Fui com a Sara e a Professora Fernanda, que era a nossa professora de Lingua Portuguesa e minha vizinha de prédio. A Professora Fernanda; lembro-me de olhar para ela com ar de admiração e respeito porém com um fascínio associado ao facto de ela representar tanto mundo diferente, só por ser ela. De Vila Real, solteira, tinha sido a diretora da escola e os alunos tinham-lhe o respeito de suster respiração. Sabes aqueles professores que conquistaram fama de maus, mas que depois todos nos apercebemos que eram também de uma exigência que nos quer bem e que nos ensina tanto? Pronto, dessa mesmo. 

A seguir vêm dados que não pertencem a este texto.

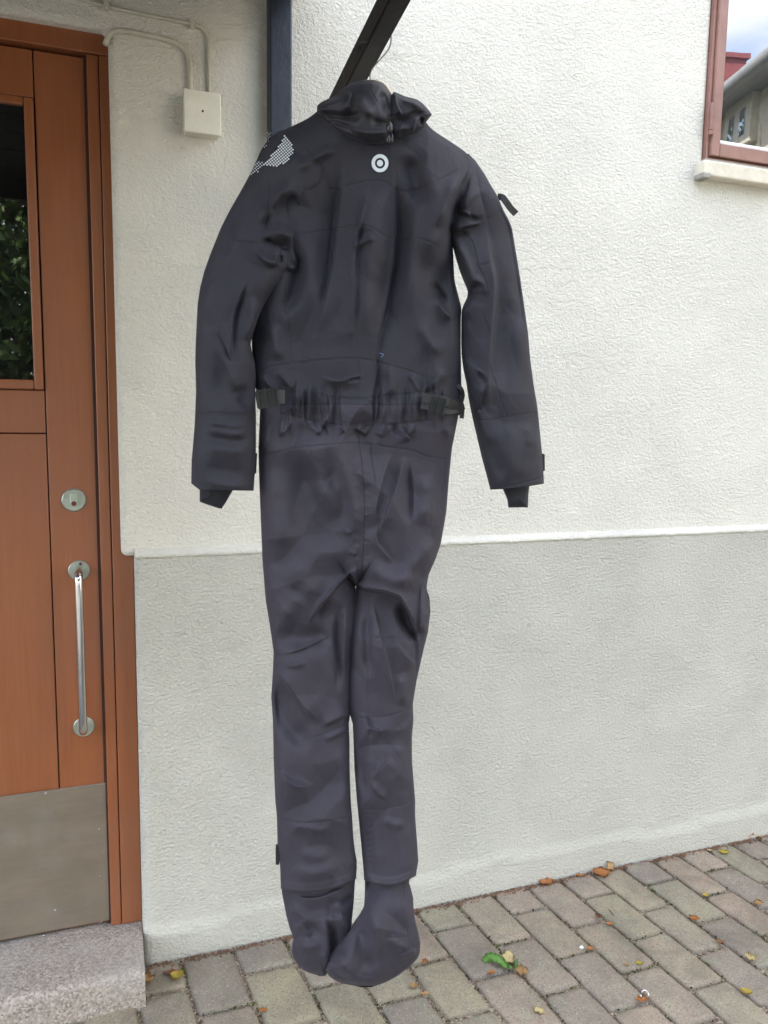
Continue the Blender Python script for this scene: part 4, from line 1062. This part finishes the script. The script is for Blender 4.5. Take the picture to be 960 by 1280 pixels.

A Professora Fernanda era dócil e tinha experiência de maternidade com os sobrinhos, pelo que nos adoptou durante uma semana como dois pintainhos que não fazem nem ideia ao que vão.

A primeira vez que andei de avião foi com uma mulher assim e uma colega, a Sara, que na minha história representa o carácter feminino rebelde, despachado, que sabe o que quer e que não está nem aí para os julgamentos que possam vir. A Sara era uma miúda linda, meu Deus. Tinha vindo de Lisboa para Resende, imagine-se só a mudança. Passados uns anos eu iria para Lisboa e pensaria na Sara com ainda mais carinho.

A Bulgária e toda a sua pobreza, ainda assim tão majestosa e impressionante. Fomos a escolas, ficamos em praias deslumbrantes e reunimos com professores de vários países. Visitamos grutas e templos antigos. Não me perguntes como, mas lá me conectei de tal forma com os adultos do grupo que no final vim cheia de presentes, bilhetes e saudades de pessoas.

A partir daí Duki, veio o mundo. Comecei uma expedição contínua motivada pela vontade de investir no Inglês e em todas as oportunidades que pudessem trazer-me mais noções sobre o planeta em que crescia. Tinha dez anos quando me apercebi da dimensão da gratidão que sentia pela família que a vida me tinha dado.

Ter crescido em Resende foi uma das melhores prendas que eles me podiam ter dado. Poder crescer perto do campo, com amigos de todas as idades e vindos de tantos contextos diferentes, sempre com noções de partilha. Eu tinha dez anos quando anunciei aos meus pais que ia a uma reunião dos Escuteiros locais. “Mãe vou a uma reunião dos escuteiros”, e fui. E a partir daí fui a todo lado que a vida me deixou, ora de mochila, ora de mala, a dormir no chão ou em cama. O mundo tornou-se a minha concha.

Resende é-me imensamente especial. É o cheiro a pão quente e canela de madrugada, as caminhadas ao anoitecer e o “bom dia menina”, “boa noite menina” dos que me viram crescer.

Antes de voltar à estrada acho que faz sentido falar-te de onde venho, mas agora “Boa noite menino” que me vou deitar.

Um beijo.
Gosto imenso de ti,


B.

Cartas para Vadios é uma série de cartas enviada ao meu incrível amigo Duki, no Kosovo.